If the Burbank City Council hears activists' appeal on May 22 and still sides with T-Mobile and the Planning Board, “that's final,” says Forbes.

After that, construction “could start whenever.”

Wiegand, who's at the forefront of the tower opposition, says that Reverend Bill Thomas at Little White Chapel has no problem with a tower in his church, and that the congregation will be rewarded handsomely for letting T-Mobile rent its property.

(We've contacted the reverend for comment. Also, to inquire whether any churchgoers have the slightest problem with a WTF factory all up in their house of God.)

“I don't know what kind of agreement they've made,” say Forbes, “but typically cell providers do pay some kind of rent.”

Another community gripe is the tower's proposed cooling system.

“This cell tower would be on all the time,” says appelant Terry Bruse in a statement. “It will be less than 50 feet from my bedroom window. The noise from 24 hours of air conditioning running will be a constant nuisance.”

Forbes isn't buying it. “The neighborhood is charactering this as some kind of giant cooling machine, but it's really like two home air conditioners,” says the city planner.

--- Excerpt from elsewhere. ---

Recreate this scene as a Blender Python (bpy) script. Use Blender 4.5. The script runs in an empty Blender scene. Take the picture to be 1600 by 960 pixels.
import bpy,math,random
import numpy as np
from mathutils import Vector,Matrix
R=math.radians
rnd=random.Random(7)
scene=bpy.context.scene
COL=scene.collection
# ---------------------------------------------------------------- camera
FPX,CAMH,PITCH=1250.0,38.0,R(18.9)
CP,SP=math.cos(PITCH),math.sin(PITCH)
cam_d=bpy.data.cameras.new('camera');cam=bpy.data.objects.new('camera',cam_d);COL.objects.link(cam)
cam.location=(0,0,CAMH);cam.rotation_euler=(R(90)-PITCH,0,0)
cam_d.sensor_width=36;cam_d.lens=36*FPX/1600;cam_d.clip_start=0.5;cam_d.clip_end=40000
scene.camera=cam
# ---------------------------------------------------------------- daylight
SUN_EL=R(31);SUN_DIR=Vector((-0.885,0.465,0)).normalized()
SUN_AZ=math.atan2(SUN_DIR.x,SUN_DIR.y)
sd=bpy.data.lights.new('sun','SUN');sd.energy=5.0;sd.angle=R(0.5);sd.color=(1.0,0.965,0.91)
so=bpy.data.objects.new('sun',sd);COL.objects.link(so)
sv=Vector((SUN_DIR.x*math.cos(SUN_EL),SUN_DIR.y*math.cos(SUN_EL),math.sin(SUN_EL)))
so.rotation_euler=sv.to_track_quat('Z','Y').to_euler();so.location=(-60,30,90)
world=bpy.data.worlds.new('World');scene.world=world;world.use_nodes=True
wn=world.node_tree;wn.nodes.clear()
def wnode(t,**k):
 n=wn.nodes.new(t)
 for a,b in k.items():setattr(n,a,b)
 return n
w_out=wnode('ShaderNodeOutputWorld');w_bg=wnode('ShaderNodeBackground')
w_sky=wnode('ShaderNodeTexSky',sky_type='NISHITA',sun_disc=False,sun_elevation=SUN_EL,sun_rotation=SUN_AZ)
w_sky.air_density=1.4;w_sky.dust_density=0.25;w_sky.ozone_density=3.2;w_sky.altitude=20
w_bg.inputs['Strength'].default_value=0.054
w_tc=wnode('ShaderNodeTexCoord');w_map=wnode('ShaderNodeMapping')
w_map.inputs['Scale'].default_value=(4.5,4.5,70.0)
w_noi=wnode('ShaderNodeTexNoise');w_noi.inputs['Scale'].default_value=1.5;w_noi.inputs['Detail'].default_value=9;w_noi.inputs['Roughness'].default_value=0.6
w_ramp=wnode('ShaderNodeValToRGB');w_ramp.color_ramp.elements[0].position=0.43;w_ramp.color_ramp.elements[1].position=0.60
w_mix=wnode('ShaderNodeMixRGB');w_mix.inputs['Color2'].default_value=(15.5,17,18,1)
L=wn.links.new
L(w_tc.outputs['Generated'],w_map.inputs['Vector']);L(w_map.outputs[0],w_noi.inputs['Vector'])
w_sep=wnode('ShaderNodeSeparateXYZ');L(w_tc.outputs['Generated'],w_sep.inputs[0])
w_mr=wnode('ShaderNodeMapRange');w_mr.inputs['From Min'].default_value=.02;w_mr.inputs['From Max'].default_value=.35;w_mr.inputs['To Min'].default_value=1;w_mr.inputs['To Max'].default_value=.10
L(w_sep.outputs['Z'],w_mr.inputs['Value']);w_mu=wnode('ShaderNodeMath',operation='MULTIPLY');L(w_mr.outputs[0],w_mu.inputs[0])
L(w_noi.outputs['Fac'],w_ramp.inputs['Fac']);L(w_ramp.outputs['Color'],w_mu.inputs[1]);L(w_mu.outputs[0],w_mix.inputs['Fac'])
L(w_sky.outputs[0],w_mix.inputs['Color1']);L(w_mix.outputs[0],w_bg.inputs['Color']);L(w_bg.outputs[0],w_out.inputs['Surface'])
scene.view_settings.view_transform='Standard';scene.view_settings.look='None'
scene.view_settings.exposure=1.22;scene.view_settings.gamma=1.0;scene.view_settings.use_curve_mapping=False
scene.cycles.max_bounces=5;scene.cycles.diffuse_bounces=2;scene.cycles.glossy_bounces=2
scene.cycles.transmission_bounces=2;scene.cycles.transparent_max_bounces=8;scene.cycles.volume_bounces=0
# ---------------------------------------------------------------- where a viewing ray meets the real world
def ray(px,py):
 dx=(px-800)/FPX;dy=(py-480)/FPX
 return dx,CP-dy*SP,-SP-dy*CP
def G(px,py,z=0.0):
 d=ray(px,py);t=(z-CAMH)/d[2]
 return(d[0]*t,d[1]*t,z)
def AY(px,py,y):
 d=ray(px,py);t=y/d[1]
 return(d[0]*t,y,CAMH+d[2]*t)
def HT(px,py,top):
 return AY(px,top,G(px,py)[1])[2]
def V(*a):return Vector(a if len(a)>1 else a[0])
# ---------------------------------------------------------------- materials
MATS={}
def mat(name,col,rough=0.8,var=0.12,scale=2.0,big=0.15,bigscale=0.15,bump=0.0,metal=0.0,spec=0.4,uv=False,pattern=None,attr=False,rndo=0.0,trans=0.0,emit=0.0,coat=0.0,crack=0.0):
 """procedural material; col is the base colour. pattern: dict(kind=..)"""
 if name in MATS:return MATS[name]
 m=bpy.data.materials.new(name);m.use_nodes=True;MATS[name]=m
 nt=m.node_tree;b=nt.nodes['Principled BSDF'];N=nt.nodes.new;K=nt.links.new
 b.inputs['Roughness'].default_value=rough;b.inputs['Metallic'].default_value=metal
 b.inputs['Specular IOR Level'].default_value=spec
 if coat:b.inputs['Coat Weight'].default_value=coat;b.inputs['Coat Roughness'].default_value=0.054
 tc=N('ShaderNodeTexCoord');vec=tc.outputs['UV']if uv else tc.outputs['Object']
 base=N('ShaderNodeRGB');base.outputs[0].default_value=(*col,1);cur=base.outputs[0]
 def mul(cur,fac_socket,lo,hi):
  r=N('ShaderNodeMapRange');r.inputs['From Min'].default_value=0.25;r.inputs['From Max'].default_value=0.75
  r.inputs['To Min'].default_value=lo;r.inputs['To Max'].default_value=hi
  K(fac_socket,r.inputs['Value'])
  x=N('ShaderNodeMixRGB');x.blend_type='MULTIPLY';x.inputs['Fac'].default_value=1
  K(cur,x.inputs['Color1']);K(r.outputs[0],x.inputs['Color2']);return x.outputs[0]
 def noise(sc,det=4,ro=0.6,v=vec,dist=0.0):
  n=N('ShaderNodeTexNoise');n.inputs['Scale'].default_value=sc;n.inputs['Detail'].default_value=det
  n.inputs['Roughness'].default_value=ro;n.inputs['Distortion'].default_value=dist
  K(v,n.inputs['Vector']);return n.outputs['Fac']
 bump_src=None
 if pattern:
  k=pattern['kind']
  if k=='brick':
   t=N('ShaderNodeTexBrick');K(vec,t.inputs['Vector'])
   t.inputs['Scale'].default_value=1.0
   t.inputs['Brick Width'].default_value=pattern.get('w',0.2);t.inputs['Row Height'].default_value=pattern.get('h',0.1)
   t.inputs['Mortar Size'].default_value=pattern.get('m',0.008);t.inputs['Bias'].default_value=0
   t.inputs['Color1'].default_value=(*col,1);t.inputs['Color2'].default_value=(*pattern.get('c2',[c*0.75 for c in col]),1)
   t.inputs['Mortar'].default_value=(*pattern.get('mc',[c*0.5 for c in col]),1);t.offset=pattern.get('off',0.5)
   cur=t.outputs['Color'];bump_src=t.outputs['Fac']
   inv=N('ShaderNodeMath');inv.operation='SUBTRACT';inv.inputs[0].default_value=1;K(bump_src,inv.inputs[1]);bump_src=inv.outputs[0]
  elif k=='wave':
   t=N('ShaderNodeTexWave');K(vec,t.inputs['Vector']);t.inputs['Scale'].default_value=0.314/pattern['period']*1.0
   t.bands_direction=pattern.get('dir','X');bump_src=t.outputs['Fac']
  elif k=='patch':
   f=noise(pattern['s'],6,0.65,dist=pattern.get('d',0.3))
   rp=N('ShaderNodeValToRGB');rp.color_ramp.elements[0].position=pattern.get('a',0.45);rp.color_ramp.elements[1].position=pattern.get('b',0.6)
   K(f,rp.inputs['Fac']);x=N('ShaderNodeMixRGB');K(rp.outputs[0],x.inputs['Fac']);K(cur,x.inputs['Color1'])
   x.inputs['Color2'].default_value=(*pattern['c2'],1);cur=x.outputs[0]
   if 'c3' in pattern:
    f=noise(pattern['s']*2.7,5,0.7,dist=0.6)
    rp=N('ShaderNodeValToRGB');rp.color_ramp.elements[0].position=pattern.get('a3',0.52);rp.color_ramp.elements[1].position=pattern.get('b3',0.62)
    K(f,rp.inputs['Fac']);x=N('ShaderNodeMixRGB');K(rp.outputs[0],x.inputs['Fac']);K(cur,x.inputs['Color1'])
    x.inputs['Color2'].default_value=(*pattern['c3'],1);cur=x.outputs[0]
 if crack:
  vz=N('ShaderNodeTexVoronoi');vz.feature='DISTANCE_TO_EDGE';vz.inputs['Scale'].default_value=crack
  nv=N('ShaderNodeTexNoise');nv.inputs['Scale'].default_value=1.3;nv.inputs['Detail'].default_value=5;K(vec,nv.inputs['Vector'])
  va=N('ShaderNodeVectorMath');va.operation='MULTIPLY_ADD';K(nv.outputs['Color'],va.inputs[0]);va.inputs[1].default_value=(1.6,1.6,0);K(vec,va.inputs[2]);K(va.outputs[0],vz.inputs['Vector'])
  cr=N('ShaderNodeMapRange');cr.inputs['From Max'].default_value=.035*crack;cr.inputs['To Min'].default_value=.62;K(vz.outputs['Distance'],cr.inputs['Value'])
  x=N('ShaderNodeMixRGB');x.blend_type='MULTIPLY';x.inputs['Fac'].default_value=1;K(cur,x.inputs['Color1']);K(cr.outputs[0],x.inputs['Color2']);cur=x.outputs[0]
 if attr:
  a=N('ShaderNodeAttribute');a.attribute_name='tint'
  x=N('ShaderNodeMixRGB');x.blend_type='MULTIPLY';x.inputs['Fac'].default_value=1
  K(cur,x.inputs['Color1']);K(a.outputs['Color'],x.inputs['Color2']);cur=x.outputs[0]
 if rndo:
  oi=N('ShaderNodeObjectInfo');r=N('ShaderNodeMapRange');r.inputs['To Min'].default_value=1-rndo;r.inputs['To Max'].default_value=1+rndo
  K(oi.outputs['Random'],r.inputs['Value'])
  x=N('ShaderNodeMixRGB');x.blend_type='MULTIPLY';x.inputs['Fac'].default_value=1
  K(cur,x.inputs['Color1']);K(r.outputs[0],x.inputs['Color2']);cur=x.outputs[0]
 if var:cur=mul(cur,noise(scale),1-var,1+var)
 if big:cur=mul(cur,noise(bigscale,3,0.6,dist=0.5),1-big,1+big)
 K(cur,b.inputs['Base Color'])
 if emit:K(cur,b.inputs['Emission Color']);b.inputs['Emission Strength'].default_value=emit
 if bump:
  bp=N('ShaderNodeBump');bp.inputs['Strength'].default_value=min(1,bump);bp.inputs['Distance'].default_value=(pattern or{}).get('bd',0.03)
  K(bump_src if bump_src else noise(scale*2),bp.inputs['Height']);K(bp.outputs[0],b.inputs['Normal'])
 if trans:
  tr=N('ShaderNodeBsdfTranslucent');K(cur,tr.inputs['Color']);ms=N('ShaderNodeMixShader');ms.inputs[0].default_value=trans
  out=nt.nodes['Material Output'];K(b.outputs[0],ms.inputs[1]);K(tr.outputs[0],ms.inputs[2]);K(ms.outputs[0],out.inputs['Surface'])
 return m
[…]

But despite all reassurances and federal guidelines, it's hard not to spook at the idea of a 2,000-watt cellphone tower tucked inside a Little White Chapel next to your child's game of hopskotch. Take, for example, this diagram from T-Mobile's application to the city.

Credit: City of Burbank

Credit: City of Burbank

Creepy, right? If we didn't know better, we'd say the Burbank Planning Board just OKed some kind of institutional alien abduction at 1711 North Avon.